The Compensation Committee of the Company is composed entirely of the four outside Directors named as signatories to the Compensation Committee report above, as was the case during fiscal 1995.

Herbert A. Allen, who serves as Chairman of the Compensation Committee of the Company's Board of Directors, is President, Chief Executive Officer and a director of Allen & Company Incorporated ("ACI") and a principal share owner of ACI's parent. ACI has leased and subleased office space since 1977 in the building now owned by a subsidiary of the Company and located at 711 Fifth Avenue, New York, New York. The current lease was entered into in 1985 and in February, 1994 was modified to extend the original 1997 expiration date to 2006,to provide for the rental of additional office space and to set a new escalating scale of base rental amounts, commencing in 1994, for such space. In 1995, ACI paid approximately $2 million, and it is expected ACI will pay approximately $2.2 million in 1996 and escalating payments in future years, under this lease. In the opinion of management, the terms of the lease agreement are fair and reasonable and as favorable to the Company as those which could have been obtained from unrelated third parties at the time of its execution.
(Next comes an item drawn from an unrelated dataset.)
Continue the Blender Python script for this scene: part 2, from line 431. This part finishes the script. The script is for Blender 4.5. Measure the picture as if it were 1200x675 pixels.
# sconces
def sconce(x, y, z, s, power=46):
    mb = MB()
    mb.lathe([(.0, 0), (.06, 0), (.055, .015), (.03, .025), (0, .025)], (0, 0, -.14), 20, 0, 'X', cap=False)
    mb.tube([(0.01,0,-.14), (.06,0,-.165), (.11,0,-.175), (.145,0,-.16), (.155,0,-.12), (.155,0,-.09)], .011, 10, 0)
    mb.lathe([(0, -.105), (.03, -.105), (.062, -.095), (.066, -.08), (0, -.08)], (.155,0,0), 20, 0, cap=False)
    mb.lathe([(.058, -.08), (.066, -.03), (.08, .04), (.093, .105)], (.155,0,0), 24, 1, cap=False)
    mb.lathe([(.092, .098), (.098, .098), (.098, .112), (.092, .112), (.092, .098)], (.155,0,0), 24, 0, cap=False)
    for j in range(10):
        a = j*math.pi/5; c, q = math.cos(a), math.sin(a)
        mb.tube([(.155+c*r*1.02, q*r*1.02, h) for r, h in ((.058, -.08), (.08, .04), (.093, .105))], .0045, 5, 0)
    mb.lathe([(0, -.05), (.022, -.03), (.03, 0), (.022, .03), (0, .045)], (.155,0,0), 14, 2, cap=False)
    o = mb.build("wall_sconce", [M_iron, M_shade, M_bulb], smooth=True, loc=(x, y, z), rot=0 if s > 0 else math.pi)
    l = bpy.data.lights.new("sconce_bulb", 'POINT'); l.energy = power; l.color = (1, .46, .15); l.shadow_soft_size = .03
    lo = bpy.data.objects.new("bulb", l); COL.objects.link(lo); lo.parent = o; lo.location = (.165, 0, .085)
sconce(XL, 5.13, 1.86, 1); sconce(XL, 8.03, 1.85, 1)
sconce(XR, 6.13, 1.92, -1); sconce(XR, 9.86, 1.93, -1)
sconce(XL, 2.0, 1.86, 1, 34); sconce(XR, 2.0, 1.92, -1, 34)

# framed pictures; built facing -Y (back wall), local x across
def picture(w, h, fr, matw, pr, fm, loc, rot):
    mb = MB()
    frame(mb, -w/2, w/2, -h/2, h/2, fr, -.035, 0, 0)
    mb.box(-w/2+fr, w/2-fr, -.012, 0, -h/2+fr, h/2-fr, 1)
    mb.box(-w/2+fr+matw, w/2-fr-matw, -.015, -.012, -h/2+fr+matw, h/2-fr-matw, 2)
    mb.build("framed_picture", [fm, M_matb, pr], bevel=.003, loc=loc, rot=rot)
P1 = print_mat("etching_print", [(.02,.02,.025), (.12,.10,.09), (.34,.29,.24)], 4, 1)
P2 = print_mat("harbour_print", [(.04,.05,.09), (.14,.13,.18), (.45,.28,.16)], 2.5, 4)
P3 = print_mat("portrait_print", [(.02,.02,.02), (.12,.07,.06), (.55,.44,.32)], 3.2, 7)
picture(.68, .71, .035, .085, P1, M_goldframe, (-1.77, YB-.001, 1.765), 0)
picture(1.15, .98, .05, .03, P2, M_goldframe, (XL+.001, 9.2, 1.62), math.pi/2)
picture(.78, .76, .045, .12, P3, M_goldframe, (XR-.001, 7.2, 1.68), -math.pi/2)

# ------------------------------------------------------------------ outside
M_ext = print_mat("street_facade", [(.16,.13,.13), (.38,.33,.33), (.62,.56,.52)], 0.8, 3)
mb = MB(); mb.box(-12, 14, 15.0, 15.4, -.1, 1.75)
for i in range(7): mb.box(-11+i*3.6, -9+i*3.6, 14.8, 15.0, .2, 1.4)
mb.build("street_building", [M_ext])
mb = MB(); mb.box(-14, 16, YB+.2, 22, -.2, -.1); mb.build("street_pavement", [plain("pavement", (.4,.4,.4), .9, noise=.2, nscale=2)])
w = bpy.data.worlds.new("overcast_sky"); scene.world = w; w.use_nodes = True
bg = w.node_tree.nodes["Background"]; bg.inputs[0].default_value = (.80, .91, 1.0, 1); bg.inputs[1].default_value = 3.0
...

Mr. Allen, directly and indirectly, holds a significant equity interest in Excalibur Technologies Corporation ("Excalibur"). In 1995, the Company received a $240,000 rebate of certain prepaid maintenance fees pursuant to a support services agreement with Excalibur. In the opinion of management, the terms of this agreement with Excalibur are fair and reasonable and as favorable to the Company as those which could have been obtained from unrelated third parties for a comparable product and services at the time of its execution.